Defendant contended that this questioning of the witness by the court was calculated to give the jury an impression that the court was assisting the State and that the court had some opinion as to the defendant's guilt. A motion for mistrial on this ground was denied. There was a similar motion and denial because the court instructed counsel for the defendant that he must be specific in his questions to witnesses, and that the court was hasty in overruling numerous objections which defendant interposed.
We find no error in the conduct of the court in any particular referred to in the several enumerations of error. They are without merit.
Moreover, an allegation in the indictment that the owner of the business was a corporation was surplusage which need not be proven. Crawford v. State, 68 Ga. 822; Alsobrook v. State, 126 Ga. 100, 102 (2) (54 SE 805); Ager v. State, 2 Ga. App. 158 (58 SE 374); Moore v. State, 25 Ga. App. 251 (2) (102 SE 916); Moore v. State, 30 Ga. App. 128 (2) (117 SE 472); Douglas v. State, 51 Ga. App. 141 (1) (179 SE 857); King v. State, 83 Ga. App. 175 (b) (63 SE2d 292). Enumeration of error 13 is without merit.
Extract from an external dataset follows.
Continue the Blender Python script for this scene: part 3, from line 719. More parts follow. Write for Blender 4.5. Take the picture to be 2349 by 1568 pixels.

4. There was no error in overruling objections to questions propounded to a State's witness as to whether he had personal knowledge of an entry into the building after business hours on a specified date on the ground that the answer of the witness would be a mere conclusion unless it appeared that he was personally present at the time of the entry, when it appeared that the witness, in response to a telephone call received at this home, took burglary tools to the building, entered himself, seeing others in the process of opening the safe and that he saw the defendant in the place where the breaking of the safe was in progress. This is true although sustaining proof was made subsequently to the admission of the witness' answer that he had personal knowledge of the entry. Parks v. State, 203 Ga. 302, 309 (7) (46 SE2d 504); Nowell v. State, 18 Ga. App. 143 (2) (88 SE 909). Enumerations 14 and 15 are without merit.
5. There was sufficient evidence to authorize the jury to convict, and there was no error in refusing to direct a verdict of acquittal. Enumerations 17, 18 and 19 are without merit.
W. B. Skipworth, Jr., Solicitor General, Frank K. Martin, for appellee.
Dan Copland, for appellant.
SUBMITTED JANUARY 11, 1968 -- DECIDED FEBRUARY 5, 1968 -- REHEARING DENIED FEBRUARY 23, 1968 -- CERT. APPLIED FOR.